Firewall Wizards mailing list archives

Re: IPv6 and firewall policies?


From: Darren Reed <darrenr () reed wattle id au>
Date: Mon, 1 Nov 2004 03:58:44 +1100 (EST)

In some email I received from Paul D. Robertson, sie wrote:
On Sat, 30 Oct 2004, Darren Reed wrote:

In some email I received from Paul D. Robertson, sie wrote:
Is anyone doing anything with IPv6 other than either "let it back if I
talk it out," "block it completely," or "ignore it and hope it goes away?"

I'm rather dismayed at firewalling and IPv6, even just within packet
filters, because there seems to be little understandng (as yet) of
what IPv6 does and can do, along with the security implications of
that.  What extension headers need to be blocked ?  What ones are
safe to allow ?  What are the risks with each of these ?

Are you asking because it is within scope, asking whether or not
it should be included in the scope or something else ?

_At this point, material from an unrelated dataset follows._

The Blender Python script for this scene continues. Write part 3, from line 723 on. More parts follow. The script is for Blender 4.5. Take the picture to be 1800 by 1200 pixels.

I'm just trying to figure out where things are now and what strategies
should be be employed from there moving forward.

We were fortunate in starting with ALGs for IPv4 firewalling, because it
took away so many of the issues with fragmentation, flags and
segmentation- or at least relegated them to a single stack's
implementation.  With IPv6, I'm afraid we're going to come at it from a
packet filter first approach, and that's got me worried that we're going
to go through the same cycle all over again.

To some extent, I think you're right...

Some web resources I found quickly:

http://www.terena.nl/conferences/tnc2004/core_getfile.php?file_id=323
http://www.seanconvery.com/v6-v4-threats.pdf

There's only one free firewall I wouldn't use for IPv6 - pf.
It has no ability to match (and drop) packets given the presence of
IPv6 extension headers except for fragments (drops automatically),
leaving you open to attack through use of routing headers (at the
very least.)  Maybe they don't consider this a problem, I don't know,
but everyone else seems to let you filter on extension headers and
the routing header is deemed to be the IPv6 equivalent of IPv4's
loose source routing option and what does everyone do with that?

So I think there's some amount of danger in going through that cycle
again if things like that can be ignored but some people are aware of
these things and are documenting them and making sure people are not
left in the blind about the risks, etc.